The actor’s comments ultimately led to being fired from ViacomCBS. It also led to the initial cancellation of his popular Wild ‘n Out series. However, the partnership eventually resumed in early 2021, with MTV Entertainment Group saying Cannon had “taken responsibility for his comments” and “worked to educate himself” by having discussions with Jewish leaders. He also kept his The Masked Singer hosting gig at Fox.

2 Hate or Not 2 Hate

Now, two years and nearly ten kids later, Cannon, 42, said “that process was a growth moment for me on so many levels as a man.” He talked about his new podcast, Solutions: 2 Hate or Not 2 Hate, in which he is joined by the CEO of the Anti-Defamation League, Jonathan Greenblatt. Starting in January of 2023, the podcast’s “goal is to gain a better understanding of one another through tough conversations tackling historic prejudices that hinder our growth as people functioning in a unified society.”
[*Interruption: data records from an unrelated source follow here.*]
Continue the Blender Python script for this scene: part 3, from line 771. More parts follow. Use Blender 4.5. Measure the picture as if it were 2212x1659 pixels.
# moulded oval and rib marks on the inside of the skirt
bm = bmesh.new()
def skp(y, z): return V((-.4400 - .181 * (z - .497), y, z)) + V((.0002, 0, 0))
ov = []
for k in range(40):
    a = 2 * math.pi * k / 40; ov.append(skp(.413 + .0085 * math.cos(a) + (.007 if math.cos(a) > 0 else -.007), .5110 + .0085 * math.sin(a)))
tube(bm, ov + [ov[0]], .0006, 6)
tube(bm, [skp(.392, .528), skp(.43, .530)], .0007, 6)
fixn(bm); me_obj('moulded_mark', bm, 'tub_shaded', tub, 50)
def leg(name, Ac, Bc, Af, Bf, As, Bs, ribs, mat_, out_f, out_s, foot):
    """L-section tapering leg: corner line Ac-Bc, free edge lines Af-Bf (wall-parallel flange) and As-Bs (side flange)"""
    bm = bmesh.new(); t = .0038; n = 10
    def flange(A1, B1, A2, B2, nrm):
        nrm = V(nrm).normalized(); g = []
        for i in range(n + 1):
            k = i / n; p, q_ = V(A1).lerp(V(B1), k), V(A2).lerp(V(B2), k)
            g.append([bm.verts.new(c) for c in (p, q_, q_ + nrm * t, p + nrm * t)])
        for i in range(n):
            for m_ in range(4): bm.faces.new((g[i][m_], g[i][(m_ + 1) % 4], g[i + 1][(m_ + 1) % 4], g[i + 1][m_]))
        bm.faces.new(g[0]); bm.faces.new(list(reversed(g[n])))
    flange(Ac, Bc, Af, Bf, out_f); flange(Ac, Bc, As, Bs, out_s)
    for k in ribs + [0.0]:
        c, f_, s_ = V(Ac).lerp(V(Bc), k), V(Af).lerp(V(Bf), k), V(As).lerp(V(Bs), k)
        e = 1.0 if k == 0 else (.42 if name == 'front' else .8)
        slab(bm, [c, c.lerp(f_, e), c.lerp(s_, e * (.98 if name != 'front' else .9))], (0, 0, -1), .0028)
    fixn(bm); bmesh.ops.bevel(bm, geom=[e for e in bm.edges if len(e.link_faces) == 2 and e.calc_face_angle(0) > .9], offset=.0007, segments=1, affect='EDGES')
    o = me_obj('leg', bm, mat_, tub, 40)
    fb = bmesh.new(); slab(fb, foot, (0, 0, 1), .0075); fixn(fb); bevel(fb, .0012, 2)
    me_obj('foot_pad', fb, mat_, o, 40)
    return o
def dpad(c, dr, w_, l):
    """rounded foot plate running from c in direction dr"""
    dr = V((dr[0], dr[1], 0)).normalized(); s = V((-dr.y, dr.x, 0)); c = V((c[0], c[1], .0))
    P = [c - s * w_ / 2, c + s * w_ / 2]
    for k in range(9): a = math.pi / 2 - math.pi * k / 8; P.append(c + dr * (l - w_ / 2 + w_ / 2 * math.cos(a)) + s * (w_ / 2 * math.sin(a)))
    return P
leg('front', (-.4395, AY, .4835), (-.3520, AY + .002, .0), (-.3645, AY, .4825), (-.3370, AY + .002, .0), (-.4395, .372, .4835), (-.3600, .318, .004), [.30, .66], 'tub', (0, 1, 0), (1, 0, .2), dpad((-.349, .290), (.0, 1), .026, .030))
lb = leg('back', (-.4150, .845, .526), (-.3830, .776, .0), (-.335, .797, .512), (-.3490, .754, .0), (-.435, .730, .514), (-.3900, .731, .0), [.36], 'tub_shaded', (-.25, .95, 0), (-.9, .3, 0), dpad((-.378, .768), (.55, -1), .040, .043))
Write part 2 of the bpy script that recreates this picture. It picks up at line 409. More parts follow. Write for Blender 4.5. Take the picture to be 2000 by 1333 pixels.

He said of his co-host that it’s all about “talking about the equation of our two communities from two different perspectives… We voice our side, or the perspective as a Black man, and then he voices his side from a Jewish man.” Cannon continued, “Even that alone is helpful and educational for both communities right and again too because that’s the thing we can sit up here and be enraged but if we don’t engage, what are we really doing if we can’t learn from one another?”

Going forward, Cannon said he is “no longer about just talk” as he aims to continue putting his “money where my mouth is and my energy to where my heart is.” He believes this approach will benefit others with a platform so they can have an “understanding of what it is” so they don’t “stumble,” “fumble,” and “lose opportunities or get so-called canceled.”